- Exercise materials -
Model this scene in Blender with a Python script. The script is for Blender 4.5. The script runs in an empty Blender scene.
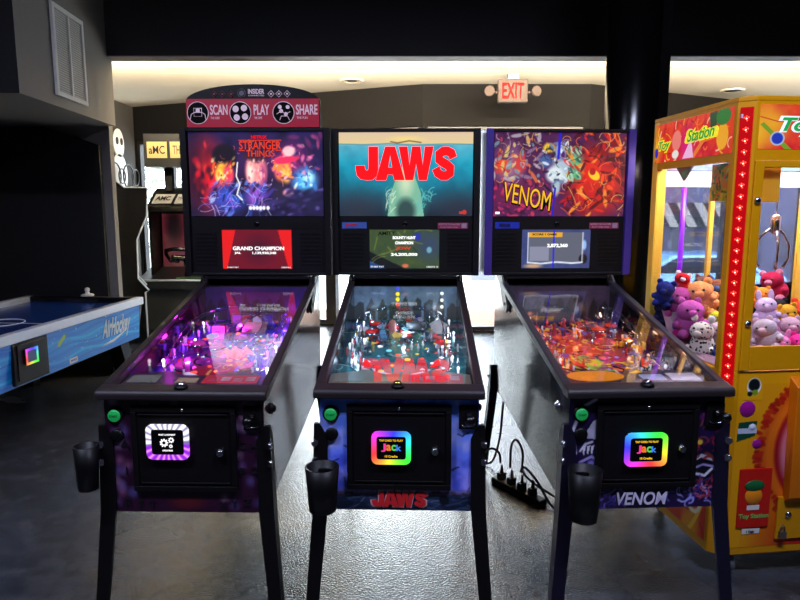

---

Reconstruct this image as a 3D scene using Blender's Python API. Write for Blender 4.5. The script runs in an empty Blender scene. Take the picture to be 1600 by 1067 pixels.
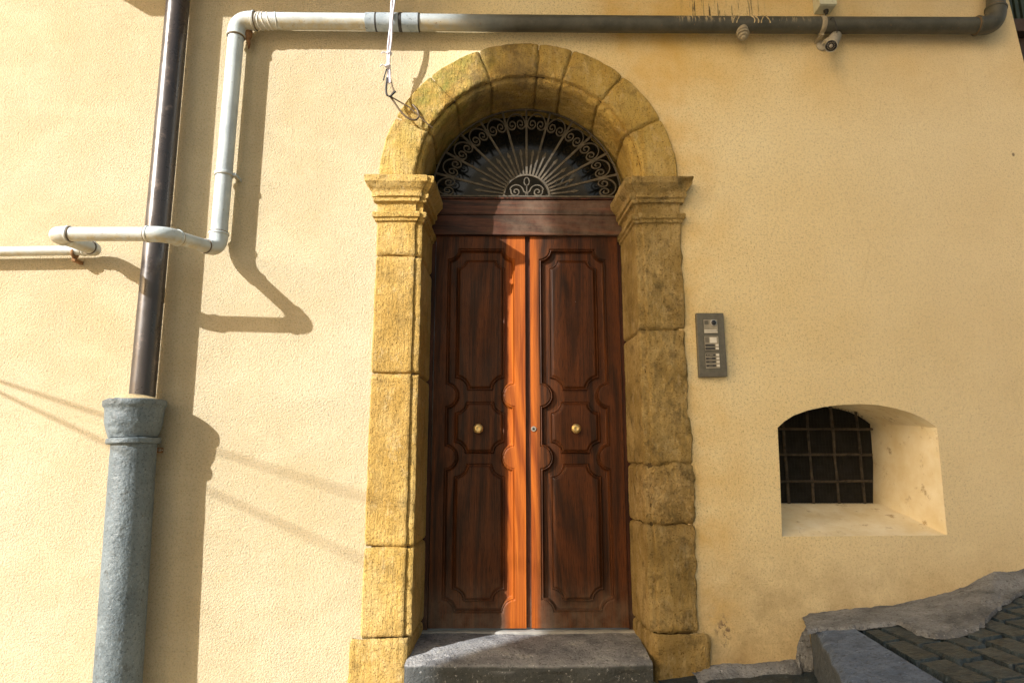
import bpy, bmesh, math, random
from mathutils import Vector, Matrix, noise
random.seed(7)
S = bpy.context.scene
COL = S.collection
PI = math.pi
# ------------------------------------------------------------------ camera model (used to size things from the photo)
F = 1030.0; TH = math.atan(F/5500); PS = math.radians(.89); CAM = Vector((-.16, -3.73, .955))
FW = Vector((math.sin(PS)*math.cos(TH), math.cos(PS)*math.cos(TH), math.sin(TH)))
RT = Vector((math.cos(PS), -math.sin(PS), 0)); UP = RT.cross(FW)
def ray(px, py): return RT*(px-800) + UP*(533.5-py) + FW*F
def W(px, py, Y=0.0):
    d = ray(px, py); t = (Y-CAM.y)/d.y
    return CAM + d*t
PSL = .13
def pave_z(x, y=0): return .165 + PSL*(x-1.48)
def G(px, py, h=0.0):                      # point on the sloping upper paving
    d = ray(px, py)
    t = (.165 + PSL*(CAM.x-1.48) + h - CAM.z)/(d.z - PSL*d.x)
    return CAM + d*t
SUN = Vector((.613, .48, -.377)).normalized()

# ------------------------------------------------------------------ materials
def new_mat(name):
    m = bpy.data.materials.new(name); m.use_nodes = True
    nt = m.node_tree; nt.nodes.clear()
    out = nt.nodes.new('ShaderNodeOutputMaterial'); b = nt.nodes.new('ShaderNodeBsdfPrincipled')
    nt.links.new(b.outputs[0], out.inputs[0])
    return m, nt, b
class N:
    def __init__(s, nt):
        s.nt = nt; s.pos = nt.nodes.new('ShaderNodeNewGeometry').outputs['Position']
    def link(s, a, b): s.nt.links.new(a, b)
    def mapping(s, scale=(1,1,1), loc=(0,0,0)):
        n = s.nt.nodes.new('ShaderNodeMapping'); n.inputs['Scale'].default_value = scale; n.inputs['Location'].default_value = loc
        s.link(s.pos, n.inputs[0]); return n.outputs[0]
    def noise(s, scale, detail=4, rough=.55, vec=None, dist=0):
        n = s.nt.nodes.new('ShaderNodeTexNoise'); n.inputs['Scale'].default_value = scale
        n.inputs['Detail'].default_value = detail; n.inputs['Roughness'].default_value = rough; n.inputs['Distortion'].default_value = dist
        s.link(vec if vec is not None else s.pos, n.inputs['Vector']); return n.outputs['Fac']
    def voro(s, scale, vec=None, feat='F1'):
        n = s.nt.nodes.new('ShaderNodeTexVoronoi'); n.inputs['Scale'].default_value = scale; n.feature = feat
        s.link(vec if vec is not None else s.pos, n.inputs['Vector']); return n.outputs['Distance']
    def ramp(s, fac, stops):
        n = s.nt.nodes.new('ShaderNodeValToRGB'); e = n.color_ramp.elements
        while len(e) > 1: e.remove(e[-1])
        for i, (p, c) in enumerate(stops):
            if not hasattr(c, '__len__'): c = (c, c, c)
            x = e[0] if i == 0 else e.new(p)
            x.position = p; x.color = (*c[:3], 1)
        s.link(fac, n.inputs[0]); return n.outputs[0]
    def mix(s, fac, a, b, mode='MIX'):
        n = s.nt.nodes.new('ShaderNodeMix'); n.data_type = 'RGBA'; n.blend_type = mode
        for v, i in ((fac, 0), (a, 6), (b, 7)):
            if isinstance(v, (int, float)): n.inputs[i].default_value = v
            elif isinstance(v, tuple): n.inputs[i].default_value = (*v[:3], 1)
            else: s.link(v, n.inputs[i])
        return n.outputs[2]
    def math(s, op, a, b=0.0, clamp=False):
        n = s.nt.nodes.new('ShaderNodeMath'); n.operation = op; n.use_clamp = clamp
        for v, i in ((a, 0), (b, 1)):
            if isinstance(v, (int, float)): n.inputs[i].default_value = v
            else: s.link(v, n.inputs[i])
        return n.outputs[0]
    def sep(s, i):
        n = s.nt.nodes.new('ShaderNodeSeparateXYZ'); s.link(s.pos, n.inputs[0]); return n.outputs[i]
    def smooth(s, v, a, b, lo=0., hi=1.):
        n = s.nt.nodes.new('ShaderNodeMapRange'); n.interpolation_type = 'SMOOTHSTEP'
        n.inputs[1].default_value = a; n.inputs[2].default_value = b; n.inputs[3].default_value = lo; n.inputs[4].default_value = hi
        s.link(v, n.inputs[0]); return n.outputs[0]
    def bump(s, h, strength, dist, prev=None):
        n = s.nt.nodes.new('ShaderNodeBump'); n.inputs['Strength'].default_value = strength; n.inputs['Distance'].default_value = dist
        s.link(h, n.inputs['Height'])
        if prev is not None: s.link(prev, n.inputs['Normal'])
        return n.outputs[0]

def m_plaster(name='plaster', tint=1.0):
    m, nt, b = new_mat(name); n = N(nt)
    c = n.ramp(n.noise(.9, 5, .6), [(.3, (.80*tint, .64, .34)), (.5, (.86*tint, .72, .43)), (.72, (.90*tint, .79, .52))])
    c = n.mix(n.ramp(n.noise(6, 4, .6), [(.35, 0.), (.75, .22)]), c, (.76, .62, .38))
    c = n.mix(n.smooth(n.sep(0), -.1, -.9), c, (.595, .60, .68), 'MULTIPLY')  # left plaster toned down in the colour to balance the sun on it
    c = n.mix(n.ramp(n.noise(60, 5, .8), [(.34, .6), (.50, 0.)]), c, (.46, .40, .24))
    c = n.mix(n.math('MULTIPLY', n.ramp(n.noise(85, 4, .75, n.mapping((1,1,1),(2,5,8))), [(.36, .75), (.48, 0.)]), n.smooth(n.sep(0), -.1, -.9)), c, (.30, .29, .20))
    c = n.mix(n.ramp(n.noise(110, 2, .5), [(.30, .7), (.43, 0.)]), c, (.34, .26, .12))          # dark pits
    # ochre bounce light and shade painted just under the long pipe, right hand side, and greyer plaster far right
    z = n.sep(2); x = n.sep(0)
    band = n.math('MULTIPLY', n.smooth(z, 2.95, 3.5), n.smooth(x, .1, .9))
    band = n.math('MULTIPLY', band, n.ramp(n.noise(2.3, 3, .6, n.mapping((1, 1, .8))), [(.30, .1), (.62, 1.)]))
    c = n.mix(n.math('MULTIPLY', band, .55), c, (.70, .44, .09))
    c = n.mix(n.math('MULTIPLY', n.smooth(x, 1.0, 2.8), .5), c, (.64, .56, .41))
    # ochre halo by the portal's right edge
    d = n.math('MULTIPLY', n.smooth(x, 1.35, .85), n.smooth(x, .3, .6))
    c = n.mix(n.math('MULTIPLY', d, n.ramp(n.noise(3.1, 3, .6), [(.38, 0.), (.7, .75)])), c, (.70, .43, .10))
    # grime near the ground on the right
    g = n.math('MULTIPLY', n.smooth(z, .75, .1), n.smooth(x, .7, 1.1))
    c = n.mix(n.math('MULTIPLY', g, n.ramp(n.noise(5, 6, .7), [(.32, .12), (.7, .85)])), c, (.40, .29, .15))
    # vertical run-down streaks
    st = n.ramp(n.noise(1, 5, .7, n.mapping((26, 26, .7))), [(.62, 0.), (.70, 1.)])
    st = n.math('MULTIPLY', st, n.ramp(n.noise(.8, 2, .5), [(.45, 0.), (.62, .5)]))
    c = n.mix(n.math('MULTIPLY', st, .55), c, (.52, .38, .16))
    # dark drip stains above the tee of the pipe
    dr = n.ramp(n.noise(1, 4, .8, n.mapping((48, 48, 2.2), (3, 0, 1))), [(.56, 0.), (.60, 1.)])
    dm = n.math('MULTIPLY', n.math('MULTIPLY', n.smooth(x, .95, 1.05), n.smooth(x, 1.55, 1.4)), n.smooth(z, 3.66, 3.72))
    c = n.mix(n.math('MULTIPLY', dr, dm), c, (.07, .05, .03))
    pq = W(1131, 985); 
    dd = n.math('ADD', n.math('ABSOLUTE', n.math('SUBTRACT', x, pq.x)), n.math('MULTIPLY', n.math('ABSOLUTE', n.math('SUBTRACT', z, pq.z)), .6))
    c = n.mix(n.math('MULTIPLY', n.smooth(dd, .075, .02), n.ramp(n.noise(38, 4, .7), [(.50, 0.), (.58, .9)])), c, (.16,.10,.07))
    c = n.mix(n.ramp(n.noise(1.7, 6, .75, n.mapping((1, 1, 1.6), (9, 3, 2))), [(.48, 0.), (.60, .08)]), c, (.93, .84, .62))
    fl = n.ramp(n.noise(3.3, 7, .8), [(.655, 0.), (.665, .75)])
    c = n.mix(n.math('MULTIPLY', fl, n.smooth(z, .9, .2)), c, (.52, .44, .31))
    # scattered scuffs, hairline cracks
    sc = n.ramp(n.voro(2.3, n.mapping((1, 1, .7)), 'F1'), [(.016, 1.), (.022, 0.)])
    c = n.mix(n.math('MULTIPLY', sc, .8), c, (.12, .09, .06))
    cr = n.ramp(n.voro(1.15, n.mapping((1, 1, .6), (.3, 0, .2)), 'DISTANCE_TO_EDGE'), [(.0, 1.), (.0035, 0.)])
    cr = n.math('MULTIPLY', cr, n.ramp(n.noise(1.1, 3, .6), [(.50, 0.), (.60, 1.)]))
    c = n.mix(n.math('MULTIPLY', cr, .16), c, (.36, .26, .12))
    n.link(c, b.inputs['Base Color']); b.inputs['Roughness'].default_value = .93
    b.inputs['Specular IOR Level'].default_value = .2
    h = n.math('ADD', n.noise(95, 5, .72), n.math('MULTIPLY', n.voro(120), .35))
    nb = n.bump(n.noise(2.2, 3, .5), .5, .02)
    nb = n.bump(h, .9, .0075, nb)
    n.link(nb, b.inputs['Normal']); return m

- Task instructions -
Set down, exactly and alone, the run of lines from the line that has "(.595, .60, .68), 'MULTIPLY')" to the line that has "c = n.mix(n.math('MULTIPLY', band, .55), c, (.70, .44, .09))".

- Output for this exercise -
    c = n.mix(n.smooth(n.sep(0), -.1, -.9), c, (.595, .60, .68), 'MULTIPLY')  # left plaster toned down in the colour to balance the sun on it
    c = n.mix(n.ramp(n.noise(60, 5, .8), [(.34, .6), (.50, 0.)]), c, (.46, .40, .24))
    c = n.mix(n.math('MULTIPLY', n.ramp(n.noise(85, 4, .75, n.mapping((1,1,1),(2,5,8))), [(.36, .75), (.48, 0.)]), n.smooth(n.sep(0), -.1, -.9)), c, (.30, .29, .20))
    c = n.mix(n.ramp(n.noise(110, 2, .5), [(.30, .7), (.43, 0.)]), c, (.34, .26, .12))          # dark pits
    # ochre bounce light and shade painted just under the long pipe, right hand side, and greyer plaster far right
    z = n.sep(2); x = n.sep(0)
    band = n.math('MULTIPLY', n.smooth(z, 2.95, 3.5), n.smooth(x, .1, .9))
    band = n.math('MULTIPLY', band, n.ramp(n.noise(2.3, 3, .6, n.mapping((1, 1, .8))), [(.30, .1), (.62, 1.)]))
    c = n.mix(n.math('MULTIPLY', band, .55), c, (.70, .44, .09))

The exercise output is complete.